━━━━━ DATA SECTION

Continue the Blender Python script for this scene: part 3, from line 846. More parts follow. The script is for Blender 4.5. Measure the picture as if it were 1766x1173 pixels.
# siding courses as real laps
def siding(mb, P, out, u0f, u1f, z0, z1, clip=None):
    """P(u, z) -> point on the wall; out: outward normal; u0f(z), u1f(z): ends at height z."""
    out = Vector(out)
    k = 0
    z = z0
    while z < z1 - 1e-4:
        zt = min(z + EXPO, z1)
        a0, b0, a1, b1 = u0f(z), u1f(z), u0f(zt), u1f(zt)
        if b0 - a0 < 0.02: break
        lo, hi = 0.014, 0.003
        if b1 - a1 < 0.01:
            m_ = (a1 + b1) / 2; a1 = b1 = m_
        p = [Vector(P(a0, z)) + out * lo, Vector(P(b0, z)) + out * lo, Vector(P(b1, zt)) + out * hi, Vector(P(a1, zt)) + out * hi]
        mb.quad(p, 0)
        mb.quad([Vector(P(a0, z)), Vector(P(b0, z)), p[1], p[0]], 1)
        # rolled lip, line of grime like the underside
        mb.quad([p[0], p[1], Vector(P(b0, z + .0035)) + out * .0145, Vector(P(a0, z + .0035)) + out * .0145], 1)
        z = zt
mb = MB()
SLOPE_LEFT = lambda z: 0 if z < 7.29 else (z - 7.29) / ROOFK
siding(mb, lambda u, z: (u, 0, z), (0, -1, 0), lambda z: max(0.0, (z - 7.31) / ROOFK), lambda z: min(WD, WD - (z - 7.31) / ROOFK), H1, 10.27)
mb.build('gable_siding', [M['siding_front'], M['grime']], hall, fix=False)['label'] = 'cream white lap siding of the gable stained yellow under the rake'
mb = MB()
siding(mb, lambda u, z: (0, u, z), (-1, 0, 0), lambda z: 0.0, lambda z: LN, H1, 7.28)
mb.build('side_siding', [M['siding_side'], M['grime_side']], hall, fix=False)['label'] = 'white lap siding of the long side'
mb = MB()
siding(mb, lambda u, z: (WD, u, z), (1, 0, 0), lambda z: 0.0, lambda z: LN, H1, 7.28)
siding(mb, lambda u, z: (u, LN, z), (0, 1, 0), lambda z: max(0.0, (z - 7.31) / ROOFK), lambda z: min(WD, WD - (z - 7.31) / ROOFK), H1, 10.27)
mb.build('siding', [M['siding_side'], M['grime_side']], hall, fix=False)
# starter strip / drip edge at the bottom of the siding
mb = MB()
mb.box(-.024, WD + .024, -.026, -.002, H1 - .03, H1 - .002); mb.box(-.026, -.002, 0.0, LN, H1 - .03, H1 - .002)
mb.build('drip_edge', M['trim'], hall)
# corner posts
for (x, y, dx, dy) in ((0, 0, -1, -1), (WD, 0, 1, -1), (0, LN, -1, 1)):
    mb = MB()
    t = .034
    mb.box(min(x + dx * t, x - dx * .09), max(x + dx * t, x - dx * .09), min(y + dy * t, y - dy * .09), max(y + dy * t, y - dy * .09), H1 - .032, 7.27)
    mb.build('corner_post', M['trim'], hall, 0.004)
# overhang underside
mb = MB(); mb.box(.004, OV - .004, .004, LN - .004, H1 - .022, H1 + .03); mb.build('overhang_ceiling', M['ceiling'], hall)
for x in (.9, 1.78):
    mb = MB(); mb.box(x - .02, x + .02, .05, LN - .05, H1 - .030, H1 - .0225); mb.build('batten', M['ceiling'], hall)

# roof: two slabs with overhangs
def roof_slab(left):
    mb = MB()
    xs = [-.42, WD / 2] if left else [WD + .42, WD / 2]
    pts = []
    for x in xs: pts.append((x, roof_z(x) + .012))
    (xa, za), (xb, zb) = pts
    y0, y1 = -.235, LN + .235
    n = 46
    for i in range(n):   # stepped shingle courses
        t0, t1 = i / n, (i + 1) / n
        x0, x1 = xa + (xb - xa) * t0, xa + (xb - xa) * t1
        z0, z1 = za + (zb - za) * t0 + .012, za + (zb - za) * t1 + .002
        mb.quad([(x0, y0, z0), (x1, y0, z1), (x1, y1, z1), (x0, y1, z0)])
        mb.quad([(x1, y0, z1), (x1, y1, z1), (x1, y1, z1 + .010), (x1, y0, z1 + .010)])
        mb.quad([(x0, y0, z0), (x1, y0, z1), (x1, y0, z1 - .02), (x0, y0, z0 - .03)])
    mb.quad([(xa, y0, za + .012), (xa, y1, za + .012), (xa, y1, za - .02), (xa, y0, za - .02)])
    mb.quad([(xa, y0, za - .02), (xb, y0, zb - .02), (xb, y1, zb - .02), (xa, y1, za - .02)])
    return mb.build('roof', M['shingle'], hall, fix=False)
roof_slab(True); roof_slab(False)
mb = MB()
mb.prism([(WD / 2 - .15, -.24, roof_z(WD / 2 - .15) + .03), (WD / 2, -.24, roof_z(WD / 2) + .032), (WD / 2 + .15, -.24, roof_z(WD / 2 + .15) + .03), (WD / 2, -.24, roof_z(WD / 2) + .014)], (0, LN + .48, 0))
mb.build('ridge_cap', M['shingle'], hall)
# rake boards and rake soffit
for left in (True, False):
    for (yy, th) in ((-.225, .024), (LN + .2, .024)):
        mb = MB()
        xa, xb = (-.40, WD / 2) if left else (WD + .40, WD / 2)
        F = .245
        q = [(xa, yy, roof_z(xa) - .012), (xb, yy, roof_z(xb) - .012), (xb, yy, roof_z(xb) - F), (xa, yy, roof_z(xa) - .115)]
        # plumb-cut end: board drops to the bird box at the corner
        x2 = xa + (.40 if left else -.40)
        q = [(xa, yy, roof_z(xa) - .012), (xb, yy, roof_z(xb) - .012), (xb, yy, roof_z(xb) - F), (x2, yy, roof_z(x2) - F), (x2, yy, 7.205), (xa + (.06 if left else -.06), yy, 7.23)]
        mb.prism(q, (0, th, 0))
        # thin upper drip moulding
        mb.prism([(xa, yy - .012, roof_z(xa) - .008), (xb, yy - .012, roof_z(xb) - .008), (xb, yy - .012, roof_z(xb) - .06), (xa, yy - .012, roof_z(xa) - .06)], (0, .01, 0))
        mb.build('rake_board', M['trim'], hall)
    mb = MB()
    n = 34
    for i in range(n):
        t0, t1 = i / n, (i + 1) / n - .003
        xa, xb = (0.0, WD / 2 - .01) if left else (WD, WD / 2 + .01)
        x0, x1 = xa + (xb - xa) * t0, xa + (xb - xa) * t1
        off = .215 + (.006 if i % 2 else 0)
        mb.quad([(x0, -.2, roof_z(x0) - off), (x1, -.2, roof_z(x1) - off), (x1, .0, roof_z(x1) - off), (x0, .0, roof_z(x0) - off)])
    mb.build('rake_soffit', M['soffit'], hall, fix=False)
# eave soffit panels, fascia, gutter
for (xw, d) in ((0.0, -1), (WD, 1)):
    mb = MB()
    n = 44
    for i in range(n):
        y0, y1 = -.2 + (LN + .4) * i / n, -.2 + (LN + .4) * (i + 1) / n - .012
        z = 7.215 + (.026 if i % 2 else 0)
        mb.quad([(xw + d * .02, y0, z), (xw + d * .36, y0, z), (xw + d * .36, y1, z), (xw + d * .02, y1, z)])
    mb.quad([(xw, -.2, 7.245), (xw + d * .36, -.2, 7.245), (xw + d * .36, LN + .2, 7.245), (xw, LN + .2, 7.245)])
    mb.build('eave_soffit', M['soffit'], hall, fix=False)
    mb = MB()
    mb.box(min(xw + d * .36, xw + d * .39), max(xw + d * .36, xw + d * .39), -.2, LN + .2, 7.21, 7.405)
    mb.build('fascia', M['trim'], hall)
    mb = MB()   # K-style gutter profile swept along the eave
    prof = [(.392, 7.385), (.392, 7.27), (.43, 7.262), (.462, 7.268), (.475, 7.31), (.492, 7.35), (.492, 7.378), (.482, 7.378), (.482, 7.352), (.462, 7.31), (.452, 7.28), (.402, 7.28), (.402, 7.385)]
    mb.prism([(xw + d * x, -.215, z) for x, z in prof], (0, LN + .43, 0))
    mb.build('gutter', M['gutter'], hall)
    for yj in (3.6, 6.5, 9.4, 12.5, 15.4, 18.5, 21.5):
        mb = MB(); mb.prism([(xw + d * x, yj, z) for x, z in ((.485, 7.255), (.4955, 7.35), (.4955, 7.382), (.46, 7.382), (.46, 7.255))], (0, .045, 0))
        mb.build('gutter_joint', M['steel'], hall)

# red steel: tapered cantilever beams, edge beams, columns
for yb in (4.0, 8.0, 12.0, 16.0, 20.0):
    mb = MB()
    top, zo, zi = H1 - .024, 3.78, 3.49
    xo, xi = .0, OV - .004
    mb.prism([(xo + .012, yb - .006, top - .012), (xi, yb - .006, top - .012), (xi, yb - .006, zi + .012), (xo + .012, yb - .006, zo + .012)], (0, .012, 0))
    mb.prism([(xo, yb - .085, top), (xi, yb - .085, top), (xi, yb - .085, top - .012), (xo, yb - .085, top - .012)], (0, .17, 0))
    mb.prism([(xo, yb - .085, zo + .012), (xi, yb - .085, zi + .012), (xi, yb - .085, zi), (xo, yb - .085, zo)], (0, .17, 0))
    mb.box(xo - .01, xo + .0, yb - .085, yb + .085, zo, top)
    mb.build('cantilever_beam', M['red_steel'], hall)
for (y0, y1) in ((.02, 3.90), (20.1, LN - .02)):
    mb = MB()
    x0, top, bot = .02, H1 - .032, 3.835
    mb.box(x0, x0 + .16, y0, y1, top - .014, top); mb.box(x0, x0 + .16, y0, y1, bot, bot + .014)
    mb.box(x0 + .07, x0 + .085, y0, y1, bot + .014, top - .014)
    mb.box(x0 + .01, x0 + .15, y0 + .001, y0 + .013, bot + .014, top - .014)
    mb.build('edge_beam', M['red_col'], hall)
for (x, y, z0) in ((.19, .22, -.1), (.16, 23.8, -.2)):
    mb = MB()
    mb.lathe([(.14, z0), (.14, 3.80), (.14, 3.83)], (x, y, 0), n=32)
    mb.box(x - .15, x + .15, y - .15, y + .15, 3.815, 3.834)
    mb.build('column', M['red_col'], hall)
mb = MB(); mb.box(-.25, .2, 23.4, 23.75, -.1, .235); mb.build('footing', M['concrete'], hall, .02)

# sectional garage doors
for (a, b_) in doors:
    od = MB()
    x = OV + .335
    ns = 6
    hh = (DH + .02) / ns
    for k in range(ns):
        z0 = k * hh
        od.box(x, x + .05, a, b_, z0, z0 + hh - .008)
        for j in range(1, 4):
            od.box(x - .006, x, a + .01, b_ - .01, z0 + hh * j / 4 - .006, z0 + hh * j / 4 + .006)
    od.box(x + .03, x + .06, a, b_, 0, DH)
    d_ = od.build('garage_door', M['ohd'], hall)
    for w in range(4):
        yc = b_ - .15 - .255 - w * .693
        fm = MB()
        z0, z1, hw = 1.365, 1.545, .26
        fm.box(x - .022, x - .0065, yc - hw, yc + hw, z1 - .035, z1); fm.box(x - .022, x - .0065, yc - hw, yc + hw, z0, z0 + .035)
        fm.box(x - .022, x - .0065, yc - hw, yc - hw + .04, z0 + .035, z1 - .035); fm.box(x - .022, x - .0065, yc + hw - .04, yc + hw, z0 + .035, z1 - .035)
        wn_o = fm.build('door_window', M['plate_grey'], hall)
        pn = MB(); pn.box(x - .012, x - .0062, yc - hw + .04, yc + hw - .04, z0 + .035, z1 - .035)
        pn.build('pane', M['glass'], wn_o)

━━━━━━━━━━

### REQUIREMENT
Return nothing but the lines running from the line with "under the rake'" through the line with "siding(mb, lambda u, z: (0, u, z), (-1, 0, 0), lambda", exactly as they appear.

### RESULT BELOW
mb.build('gable_siding', [M['siding_front'], M['grime']], hall, fix=False)['label'] = 'cream white lap siding of the gable stained yellow under the rake'
mb = MB()
siding(mb, lambda u, z: (0, u, z), (-1, 0, 0), lambda z: 0.0, lambda z: LN, H1, 7.28)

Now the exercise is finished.